▸ Job
Retype exactly the lines below, beginning with the first and ending with the line where "tag(t, 'black taped" appears.

#### Dataset section

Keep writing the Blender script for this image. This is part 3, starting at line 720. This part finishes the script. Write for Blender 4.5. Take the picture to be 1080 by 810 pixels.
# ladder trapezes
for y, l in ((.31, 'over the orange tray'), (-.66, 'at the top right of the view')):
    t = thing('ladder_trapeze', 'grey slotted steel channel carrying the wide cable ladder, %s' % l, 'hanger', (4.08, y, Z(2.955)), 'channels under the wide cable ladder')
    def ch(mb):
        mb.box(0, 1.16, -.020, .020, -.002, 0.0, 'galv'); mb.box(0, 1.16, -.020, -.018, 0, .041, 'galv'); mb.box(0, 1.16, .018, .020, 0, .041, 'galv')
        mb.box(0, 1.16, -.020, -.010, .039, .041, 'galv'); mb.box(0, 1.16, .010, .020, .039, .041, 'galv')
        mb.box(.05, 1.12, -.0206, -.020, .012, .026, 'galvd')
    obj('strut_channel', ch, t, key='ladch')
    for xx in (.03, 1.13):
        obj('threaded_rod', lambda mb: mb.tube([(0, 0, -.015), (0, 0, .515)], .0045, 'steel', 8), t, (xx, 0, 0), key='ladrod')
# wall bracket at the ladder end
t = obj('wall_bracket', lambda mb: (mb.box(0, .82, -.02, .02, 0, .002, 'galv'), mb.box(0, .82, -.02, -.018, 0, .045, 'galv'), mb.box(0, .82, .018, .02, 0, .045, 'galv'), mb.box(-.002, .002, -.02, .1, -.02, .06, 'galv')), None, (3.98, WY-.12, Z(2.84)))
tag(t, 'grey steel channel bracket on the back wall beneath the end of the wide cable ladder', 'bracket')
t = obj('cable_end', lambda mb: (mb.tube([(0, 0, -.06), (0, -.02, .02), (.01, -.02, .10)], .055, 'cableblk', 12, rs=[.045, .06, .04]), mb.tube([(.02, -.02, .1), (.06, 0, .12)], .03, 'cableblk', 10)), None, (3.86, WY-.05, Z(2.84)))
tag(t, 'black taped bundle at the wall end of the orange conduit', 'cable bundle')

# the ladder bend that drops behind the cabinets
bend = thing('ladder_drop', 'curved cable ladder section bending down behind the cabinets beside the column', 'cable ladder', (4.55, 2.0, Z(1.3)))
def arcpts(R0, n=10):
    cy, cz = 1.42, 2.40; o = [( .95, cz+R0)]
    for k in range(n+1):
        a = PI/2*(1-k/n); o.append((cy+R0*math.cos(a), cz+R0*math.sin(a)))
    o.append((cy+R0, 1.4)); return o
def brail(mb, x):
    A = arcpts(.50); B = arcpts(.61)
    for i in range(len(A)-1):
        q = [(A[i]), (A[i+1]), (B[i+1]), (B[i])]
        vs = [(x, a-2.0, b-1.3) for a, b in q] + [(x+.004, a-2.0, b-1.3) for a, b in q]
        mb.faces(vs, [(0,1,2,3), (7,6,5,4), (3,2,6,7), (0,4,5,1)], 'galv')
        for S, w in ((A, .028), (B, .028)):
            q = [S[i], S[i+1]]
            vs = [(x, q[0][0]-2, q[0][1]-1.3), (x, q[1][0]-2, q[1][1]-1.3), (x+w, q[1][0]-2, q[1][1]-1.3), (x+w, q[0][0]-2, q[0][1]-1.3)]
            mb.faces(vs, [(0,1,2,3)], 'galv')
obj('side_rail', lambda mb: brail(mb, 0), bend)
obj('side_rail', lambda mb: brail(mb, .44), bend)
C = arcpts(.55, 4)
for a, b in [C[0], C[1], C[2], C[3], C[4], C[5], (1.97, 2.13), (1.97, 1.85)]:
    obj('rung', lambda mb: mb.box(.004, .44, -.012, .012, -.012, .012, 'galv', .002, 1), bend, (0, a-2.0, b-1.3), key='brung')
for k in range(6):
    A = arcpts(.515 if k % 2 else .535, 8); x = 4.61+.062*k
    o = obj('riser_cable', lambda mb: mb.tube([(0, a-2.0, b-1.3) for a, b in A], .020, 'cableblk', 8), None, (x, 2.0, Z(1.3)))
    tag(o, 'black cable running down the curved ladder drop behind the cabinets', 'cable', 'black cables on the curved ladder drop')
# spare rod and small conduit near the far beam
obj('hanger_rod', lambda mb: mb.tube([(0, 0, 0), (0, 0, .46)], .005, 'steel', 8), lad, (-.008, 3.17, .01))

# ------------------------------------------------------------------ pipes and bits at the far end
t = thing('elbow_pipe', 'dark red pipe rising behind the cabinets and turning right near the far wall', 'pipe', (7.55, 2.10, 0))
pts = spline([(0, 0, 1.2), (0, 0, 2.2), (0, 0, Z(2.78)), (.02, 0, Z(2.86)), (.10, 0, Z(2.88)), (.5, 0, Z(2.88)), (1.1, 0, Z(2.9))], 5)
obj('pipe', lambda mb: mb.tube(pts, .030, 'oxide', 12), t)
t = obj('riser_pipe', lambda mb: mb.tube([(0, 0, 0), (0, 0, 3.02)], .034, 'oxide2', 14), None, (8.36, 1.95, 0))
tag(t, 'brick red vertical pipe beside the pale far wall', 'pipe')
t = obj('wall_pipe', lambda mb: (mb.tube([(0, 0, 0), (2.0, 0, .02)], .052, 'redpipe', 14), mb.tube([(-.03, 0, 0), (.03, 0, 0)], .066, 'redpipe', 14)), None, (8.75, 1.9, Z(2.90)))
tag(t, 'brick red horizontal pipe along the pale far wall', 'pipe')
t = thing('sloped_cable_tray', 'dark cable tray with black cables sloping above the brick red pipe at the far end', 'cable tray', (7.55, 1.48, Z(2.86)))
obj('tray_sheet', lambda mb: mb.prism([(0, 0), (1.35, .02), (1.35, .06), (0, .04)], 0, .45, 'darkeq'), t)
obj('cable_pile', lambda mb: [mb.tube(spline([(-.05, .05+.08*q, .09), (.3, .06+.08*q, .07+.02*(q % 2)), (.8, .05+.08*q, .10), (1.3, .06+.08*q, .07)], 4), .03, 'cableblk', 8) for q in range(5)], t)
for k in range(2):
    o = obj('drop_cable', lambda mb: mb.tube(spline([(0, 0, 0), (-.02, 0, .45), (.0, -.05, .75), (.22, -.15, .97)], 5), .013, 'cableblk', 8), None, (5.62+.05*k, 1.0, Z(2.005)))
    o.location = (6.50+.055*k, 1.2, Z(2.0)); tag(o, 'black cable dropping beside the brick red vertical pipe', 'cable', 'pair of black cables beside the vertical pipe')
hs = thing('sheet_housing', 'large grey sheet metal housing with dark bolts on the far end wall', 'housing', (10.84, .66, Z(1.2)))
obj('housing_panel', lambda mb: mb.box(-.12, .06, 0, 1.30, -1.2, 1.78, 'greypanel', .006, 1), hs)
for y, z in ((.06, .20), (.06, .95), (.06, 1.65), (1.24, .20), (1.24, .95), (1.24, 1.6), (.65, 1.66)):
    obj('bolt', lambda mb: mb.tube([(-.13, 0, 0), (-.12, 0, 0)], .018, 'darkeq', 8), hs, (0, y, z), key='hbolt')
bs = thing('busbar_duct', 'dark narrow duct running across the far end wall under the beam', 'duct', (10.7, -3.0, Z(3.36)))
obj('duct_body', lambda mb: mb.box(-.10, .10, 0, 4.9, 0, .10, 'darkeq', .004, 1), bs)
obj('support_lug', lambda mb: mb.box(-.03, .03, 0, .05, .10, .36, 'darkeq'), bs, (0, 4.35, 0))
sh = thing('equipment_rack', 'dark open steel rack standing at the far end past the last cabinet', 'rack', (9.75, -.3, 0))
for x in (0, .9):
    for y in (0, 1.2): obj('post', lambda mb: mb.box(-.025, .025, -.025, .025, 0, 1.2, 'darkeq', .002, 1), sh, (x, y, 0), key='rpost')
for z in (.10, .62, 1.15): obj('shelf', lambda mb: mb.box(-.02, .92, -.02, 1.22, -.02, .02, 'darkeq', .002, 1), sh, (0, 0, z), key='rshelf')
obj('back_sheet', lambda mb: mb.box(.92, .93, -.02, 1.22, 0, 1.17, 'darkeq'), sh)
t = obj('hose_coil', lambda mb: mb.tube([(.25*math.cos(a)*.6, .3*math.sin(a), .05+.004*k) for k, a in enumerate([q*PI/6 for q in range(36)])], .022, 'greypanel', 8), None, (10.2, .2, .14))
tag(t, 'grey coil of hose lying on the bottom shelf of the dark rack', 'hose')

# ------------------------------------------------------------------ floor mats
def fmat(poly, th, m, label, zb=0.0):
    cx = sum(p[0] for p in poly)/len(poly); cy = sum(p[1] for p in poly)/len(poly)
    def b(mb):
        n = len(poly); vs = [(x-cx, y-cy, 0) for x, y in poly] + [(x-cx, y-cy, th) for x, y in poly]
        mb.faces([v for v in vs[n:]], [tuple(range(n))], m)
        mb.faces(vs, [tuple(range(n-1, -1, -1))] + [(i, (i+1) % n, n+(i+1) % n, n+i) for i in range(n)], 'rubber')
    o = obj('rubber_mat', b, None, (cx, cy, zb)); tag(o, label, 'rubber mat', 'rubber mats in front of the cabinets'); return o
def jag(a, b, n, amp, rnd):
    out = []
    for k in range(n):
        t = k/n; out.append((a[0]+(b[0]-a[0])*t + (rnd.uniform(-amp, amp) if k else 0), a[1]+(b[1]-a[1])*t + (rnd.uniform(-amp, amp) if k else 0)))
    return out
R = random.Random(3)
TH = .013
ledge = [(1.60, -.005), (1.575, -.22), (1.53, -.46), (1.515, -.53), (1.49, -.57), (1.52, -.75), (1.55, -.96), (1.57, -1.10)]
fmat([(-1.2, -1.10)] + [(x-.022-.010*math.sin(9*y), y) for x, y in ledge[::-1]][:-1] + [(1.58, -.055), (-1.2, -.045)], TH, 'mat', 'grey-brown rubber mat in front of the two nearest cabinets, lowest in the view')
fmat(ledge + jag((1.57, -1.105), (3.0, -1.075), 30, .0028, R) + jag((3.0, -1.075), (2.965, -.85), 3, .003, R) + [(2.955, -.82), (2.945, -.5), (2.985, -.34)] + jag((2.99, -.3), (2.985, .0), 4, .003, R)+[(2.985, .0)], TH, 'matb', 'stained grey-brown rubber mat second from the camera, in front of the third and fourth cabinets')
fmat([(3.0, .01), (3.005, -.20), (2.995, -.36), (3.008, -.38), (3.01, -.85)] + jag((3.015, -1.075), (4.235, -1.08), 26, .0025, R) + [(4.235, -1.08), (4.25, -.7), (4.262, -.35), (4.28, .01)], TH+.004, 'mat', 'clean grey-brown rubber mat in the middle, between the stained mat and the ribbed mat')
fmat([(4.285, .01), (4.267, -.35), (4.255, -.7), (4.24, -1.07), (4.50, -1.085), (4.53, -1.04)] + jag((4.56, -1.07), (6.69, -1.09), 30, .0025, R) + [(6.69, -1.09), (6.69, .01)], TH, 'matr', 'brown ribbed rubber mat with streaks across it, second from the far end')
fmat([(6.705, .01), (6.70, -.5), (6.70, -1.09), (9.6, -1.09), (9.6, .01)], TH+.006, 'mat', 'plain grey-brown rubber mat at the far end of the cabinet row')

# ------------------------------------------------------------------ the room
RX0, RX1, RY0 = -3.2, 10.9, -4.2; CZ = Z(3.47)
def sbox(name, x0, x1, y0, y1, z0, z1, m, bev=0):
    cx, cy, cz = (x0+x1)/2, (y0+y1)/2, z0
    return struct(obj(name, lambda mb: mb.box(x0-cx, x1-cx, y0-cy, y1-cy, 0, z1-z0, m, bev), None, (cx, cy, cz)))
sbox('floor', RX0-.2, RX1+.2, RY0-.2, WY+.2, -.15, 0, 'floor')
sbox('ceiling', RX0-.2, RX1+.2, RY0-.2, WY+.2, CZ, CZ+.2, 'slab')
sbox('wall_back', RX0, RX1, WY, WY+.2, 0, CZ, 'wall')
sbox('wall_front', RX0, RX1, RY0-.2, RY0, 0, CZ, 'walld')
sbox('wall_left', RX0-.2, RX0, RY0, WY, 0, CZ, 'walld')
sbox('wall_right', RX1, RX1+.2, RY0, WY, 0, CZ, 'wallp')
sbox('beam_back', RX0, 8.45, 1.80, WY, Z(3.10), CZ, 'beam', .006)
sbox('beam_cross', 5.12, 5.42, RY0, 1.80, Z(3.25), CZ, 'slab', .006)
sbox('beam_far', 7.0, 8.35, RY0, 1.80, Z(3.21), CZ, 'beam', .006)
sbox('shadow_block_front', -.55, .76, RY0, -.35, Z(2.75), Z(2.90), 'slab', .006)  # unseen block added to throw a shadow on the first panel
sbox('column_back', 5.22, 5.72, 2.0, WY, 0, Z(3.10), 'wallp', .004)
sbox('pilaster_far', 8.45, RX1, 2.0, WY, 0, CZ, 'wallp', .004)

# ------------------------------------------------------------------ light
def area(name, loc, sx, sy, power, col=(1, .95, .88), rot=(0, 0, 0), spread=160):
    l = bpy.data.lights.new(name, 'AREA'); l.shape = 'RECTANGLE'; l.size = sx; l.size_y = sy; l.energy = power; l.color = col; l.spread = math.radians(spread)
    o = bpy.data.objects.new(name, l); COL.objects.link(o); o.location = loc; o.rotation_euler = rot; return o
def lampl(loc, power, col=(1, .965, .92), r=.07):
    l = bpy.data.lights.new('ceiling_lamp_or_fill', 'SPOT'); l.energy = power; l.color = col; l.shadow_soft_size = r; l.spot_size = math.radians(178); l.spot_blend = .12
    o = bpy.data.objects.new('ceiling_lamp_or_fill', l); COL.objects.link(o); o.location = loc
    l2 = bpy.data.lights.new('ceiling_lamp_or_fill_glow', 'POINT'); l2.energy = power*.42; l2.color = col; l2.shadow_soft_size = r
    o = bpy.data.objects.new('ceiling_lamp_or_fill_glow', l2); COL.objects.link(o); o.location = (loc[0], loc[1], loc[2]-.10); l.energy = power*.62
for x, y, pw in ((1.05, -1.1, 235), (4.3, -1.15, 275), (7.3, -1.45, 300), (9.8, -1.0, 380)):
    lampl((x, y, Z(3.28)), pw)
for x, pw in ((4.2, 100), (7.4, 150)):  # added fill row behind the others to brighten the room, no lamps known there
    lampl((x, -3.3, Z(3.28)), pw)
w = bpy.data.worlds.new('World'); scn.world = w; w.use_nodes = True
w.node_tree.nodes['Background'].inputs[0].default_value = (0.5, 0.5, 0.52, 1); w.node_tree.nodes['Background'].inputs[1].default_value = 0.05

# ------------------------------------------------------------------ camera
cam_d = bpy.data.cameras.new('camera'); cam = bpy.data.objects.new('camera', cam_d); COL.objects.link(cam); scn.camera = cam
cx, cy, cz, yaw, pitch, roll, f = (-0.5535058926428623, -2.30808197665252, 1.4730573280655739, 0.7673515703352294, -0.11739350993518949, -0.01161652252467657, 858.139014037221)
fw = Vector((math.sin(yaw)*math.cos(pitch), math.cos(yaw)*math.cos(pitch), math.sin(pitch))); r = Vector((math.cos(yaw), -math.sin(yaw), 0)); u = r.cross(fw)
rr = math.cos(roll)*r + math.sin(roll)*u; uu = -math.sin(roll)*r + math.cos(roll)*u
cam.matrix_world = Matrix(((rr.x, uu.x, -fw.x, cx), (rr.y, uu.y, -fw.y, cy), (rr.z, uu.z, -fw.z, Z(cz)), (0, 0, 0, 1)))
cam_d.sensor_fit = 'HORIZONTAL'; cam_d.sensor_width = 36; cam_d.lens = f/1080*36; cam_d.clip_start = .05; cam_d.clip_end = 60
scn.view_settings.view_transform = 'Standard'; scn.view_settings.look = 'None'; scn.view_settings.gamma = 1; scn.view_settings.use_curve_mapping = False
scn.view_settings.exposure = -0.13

########

▸ Output of the task
Keep writing the Blender script for this image. This is part 3, starting at line 720. This part finishes the script. Write for Blender 4.5. Take the picture to be 1080 by 810 pixels.
# ladder trapezes
for y, l in ((.31, 'over the orange tray'), (-.66, 'at the top right of the view')):
    t = thing('ladder_trapeze', 'grey slotted steel channel carrying the wide cable ladder, %s' % l, 'hanger', (4.08, y, Z(2.955)), 'channels under the wide cable ladder')
    def ch(mb):
        mb.box(0, 1.16, -.020, .020, -.002, 0.0, 'galv'); mb.box(0, 1.16, -.020, -.018, 0, .041, 'galv'); mb.box(0, 1.16, .018, .020, 0, .041, 'galv')
        mb.box(0, 1.16, -.020, -.010, .039, .041, 'galv'); mb.box(0, 1.16, .010, .020, .039, .041, 'galv')
        mb.box(.05, 1.12, -.0206, -.020, .012, .026, 'galvd')
    obj('strut_channel', ch, t, key='ladch')
    for xx in (.03, 1.13):
        obj('threaded_rod', lambda mb: mb.tube([(0, 0, -.015), (0, 0, .515)], .0045, 'steel', 8), t, (xx, 0, 0), key='ladrod')
# wall bracket at the ladder end
t = obj('wall_bracket', lambda mb: (mb.box(0, .82, -.02, .02, 0, .002, 'galv'), mb.box(0, .82, -.02, -.018, 0, .045, 'galv'), mb.box(0, .82, .018, .02, 0, .045, 'galv'), mb.box(-.002, .002, -.02, .1, -.02, .06, 'galv')), None, (3.98, WY-.12, Z(2.84)))
tag(t, 'grey steel channel bracket on the back wall beneath the end of the wide cable ladder', 'bracket')
t = obj('cable_end', lambda mb: (mb.tube([(0, 0, -.06), (0, -.02, .02), (.01, -.02, .10)], .055, 'cableblk', 12, rs=[.045, .06, .04]), mb.tube([(.02, -.02, .1), (.06, 0, .12)], .03, 'cableblk', 10)), None, (3.86, WY-.05, Z(2.84)))
tag(t, 'black taped bundle at the wall end of the orange conduit', 'cable bundle')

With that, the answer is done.